▸ **Work required**: Output exactly the lines that run from the line containing "0.145), 0.5, 0.5)" through the line containing "plain('alloy_dark', (0.03, 0.03, 0.034), 0.4, 0.8)", with both ends included.

** Start Data to process **

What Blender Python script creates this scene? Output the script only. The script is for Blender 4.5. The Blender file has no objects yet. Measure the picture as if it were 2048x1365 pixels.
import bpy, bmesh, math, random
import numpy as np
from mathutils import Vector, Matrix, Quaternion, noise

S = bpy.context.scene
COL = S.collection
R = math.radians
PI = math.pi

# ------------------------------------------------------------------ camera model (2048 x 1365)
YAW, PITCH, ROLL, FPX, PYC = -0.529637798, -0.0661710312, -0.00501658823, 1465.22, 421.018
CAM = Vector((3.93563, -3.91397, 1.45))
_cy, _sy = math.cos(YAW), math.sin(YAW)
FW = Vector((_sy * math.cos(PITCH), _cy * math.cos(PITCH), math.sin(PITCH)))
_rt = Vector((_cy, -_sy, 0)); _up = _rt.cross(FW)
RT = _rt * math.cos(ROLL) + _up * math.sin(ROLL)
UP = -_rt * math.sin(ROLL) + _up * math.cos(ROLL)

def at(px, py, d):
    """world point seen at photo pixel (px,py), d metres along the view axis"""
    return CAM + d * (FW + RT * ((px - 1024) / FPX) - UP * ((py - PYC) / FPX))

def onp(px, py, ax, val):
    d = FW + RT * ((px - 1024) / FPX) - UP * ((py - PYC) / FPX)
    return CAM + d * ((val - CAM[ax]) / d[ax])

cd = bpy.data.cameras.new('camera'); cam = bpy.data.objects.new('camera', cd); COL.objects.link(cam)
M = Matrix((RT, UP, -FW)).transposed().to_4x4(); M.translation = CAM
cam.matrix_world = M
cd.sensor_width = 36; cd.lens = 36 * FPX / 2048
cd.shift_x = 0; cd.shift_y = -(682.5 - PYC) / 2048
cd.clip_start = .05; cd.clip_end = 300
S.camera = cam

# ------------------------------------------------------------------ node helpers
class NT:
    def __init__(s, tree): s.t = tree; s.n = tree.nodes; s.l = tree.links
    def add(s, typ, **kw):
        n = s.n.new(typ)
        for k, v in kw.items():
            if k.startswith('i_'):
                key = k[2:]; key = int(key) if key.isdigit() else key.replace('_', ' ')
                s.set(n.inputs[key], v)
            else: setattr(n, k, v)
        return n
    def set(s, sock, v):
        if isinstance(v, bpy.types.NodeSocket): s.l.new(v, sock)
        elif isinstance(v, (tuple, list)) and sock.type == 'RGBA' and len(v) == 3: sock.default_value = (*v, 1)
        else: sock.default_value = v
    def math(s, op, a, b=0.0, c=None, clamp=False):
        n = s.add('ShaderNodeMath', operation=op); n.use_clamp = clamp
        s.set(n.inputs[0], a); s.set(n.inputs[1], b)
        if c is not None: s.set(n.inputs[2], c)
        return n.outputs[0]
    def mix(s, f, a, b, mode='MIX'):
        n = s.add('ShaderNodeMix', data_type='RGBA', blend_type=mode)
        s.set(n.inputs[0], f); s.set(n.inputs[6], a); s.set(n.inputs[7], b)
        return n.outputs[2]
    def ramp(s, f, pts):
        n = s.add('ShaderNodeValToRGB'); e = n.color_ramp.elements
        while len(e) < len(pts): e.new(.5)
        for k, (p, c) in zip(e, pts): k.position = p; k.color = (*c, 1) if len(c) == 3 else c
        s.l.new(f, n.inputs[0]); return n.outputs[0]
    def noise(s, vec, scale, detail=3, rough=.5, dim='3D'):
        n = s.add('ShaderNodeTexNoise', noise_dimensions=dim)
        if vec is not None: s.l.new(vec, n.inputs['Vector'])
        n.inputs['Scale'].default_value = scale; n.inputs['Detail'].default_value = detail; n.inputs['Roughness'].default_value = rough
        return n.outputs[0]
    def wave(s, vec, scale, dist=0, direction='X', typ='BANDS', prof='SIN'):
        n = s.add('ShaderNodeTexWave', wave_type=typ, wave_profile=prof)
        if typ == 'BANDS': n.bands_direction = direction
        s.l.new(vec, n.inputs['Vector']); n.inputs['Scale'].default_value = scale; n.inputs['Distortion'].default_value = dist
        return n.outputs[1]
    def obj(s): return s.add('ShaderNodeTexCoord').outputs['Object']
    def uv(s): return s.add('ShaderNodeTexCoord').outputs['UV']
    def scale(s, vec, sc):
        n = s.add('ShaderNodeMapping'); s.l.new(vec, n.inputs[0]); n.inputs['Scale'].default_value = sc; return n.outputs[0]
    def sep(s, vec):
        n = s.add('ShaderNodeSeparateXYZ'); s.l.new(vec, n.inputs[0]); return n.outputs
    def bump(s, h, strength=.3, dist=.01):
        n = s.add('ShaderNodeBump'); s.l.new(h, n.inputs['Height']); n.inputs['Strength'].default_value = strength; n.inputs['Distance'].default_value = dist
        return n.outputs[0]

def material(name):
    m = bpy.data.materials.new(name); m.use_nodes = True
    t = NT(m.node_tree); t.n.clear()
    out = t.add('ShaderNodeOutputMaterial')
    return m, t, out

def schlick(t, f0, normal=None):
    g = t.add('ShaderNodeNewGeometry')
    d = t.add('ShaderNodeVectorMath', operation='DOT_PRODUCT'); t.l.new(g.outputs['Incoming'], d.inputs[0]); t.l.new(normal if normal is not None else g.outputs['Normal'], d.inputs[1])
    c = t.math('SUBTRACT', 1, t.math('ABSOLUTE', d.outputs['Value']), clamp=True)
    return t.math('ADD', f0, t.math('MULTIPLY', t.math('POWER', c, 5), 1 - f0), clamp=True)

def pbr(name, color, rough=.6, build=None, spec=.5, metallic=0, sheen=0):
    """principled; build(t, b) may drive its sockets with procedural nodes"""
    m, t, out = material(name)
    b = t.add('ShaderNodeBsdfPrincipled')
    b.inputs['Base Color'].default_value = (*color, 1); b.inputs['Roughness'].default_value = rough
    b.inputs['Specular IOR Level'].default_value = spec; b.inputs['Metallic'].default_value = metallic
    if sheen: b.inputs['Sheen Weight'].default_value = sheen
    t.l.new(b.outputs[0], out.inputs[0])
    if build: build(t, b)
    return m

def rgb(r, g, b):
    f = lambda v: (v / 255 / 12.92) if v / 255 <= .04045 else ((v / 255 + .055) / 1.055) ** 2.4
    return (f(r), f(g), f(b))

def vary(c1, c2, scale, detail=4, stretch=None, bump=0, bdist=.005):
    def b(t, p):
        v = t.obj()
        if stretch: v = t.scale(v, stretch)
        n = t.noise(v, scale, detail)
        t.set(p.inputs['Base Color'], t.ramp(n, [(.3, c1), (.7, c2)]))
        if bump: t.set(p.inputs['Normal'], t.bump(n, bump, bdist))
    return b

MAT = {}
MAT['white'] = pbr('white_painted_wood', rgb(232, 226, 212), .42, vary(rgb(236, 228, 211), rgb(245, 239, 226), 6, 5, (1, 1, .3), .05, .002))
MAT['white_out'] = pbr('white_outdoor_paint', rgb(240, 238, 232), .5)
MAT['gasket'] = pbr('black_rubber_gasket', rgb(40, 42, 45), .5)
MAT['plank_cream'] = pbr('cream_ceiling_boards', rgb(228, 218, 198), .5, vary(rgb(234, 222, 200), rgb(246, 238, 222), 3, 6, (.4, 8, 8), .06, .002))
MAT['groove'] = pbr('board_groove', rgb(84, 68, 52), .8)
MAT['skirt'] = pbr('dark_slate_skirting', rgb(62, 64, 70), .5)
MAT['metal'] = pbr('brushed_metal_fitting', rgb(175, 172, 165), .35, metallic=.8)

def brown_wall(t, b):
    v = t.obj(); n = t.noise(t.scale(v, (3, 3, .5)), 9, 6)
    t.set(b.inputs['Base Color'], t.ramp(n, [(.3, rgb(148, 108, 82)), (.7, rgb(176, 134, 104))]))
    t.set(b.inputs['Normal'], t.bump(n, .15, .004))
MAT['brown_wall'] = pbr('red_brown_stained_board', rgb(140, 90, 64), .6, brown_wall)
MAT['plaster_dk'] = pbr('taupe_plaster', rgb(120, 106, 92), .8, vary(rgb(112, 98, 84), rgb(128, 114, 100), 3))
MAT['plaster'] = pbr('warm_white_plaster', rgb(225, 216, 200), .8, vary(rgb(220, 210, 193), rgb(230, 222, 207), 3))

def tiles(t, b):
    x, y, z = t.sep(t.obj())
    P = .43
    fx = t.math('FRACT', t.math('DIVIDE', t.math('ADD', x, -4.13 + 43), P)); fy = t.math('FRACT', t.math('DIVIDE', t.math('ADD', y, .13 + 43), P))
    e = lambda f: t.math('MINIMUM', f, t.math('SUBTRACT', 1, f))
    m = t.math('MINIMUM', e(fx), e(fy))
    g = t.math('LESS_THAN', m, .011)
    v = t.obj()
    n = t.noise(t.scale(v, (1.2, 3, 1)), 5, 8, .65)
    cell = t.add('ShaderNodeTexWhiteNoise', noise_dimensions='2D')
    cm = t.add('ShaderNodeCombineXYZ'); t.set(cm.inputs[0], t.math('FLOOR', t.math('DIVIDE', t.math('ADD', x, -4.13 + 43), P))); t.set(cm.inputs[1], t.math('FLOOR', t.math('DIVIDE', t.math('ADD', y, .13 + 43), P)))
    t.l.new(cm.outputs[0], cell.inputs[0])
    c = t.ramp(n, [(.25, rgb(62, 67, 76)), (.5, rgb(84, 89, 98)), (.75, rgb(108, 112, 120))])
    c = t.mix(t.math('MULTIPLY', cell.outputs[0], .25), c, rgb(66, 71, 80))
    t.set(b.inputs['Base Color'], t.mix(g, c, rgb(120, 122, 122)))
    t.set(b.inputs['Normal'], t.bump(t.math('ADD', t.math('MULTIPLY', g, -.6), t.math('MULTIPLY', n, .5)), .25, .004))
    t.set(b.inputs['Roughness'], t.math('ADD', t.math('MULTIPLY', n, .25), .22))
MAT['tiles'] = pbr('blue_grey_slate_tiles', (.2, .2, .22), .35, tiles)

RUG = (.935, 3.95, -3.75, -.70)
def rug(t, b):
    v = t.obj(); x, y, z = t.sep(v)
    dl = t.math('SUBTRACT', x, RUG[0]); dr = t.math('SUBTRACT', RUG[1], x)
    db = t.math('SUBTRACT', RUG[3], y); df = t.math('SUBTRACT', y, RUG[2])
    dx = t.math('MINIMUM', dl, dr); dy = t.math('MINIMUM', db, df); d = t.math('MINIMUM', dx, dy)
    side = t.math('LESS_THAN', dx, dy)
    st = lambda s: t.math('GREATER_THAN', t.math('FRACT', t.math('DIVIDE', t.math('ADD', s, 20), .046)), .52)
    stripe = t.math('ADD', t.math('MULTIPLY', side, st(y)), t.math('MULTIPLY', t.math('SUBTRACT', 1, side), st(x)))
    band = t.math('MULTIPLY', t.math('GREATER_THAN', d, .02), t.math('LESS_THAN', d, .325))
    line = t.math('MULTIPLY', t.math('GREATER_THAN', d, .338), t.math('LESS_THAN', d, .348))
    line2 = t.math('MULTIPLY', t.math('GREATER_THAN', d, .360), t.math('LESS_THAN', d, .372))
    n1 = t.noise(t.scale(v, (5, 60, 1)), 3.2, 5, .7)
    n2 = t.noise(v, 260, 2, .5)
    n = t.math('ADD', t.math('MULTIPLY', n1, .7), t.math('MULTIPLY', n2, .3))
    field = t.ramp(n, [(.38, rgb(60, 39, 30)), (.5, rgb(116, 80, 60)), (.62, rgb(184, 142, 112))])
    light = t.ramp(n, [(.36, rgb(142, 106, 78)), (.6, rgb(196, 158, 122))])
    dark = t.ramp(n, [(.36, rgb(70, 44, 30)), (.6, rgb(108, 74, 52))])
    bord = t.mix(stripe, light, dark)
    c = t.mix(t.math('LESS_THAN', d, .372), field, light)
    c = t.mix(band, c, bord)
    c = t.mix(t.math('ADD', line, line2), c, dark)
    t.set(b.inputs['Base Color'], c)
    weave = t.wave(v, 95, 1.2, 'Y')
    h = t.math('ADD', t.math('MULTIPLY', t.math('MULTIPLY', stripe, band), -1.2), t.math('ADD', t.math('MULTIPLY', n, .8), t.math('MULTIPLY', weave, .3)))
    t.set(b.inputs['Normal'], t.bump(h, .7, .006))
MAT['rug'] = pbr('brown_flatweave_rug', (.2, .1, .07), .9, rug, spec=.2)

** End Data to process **
** Start Data to process **

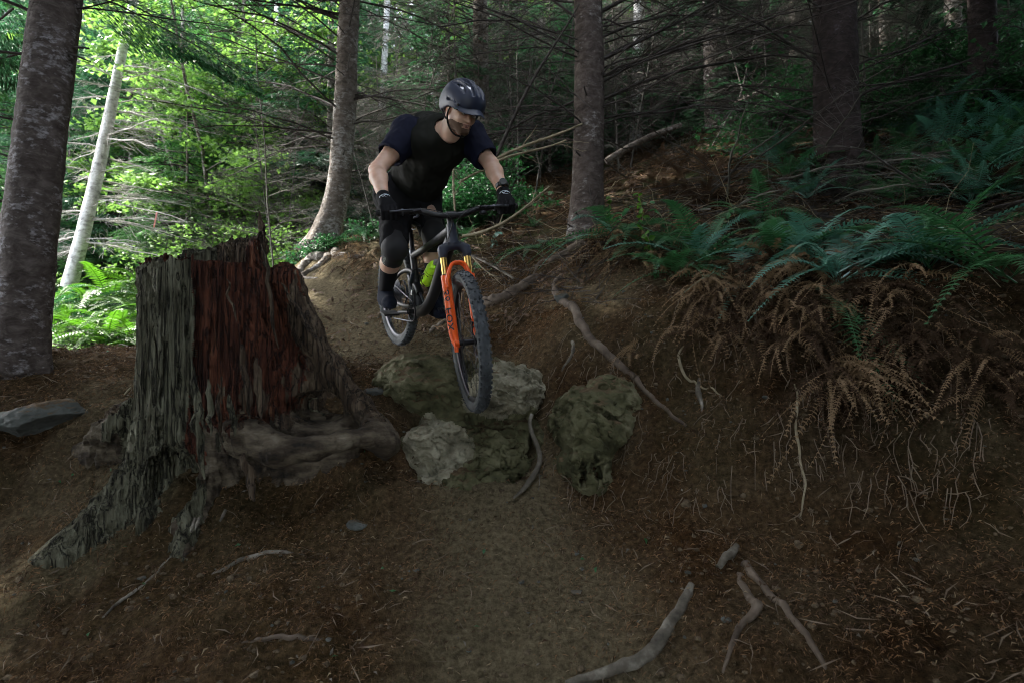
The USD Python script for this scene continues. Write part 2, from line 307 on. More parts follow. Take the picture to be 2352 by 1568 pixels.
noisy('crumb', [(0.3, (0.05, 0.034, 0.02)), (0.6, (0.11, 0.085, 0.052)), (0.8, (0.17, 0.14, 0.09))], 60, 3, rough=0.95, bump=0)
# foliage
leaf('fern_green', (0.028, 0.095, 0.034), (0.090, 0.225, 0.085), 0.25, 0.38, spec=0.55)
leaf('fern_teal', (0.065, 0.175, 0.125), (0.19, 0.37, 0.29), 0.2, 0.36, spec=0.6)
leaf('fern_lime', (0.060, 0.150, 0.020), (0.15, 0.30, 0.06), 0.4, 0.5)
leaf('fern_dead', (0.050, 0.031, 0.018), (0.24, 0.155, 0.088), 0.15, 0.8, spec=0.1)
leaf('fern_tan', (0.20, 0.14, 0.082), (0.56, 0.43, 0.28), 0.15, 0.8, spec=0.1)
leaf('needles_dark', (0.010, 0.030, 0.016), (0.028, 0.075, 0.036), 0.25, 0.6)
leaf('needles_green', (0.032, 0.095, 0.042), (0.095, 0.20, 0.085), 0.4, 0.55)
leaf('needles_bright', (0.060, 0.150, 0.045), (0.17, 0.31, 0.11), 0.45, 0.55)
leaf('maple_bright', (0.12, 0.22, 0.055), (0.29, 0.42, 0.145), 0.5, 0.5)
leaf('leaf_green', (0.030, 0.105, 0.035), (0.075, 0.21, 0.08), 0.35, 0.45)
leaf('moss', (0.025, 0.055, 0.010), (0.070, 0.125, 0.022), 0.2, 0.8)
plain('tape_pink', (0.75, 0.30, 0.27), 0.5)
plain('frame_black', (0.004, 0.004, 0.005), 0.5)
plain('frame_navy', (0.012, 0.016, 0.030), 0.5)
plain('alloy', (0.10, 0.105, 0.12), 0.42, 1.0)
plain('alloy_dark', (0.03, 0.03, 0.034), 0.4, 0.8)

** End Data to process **

▸ **Result of this task**:
leaf('maple_bright', (0.12, 0.22, 0.055), (0.29, 0.42, 0.145), 0.5, 0.5)
leaf('leaf_green', (0.030, 0.105, 0.035), (0.075, 0.21, 0.08), 0.35, 0.45)
leaf('moss', (0.025, 0.055, 0.010), (0.070, 0.125, 0.022), 0.2, 0.8)
plain('tape_pink', (0.75, 0.30, 0.27), 0.5)
plain('frame_black', (0.004, 0.004, 0.005), 0.5)
plain('frame_navy', (0.012, 0.016, 0.030), 0.5)
plain('alloy', (0.10, 0.105, 0.12), 0.42, 1.0)
plain('alloy_dark', (0.03, 0.03, 0.034), 0.4, 0.8)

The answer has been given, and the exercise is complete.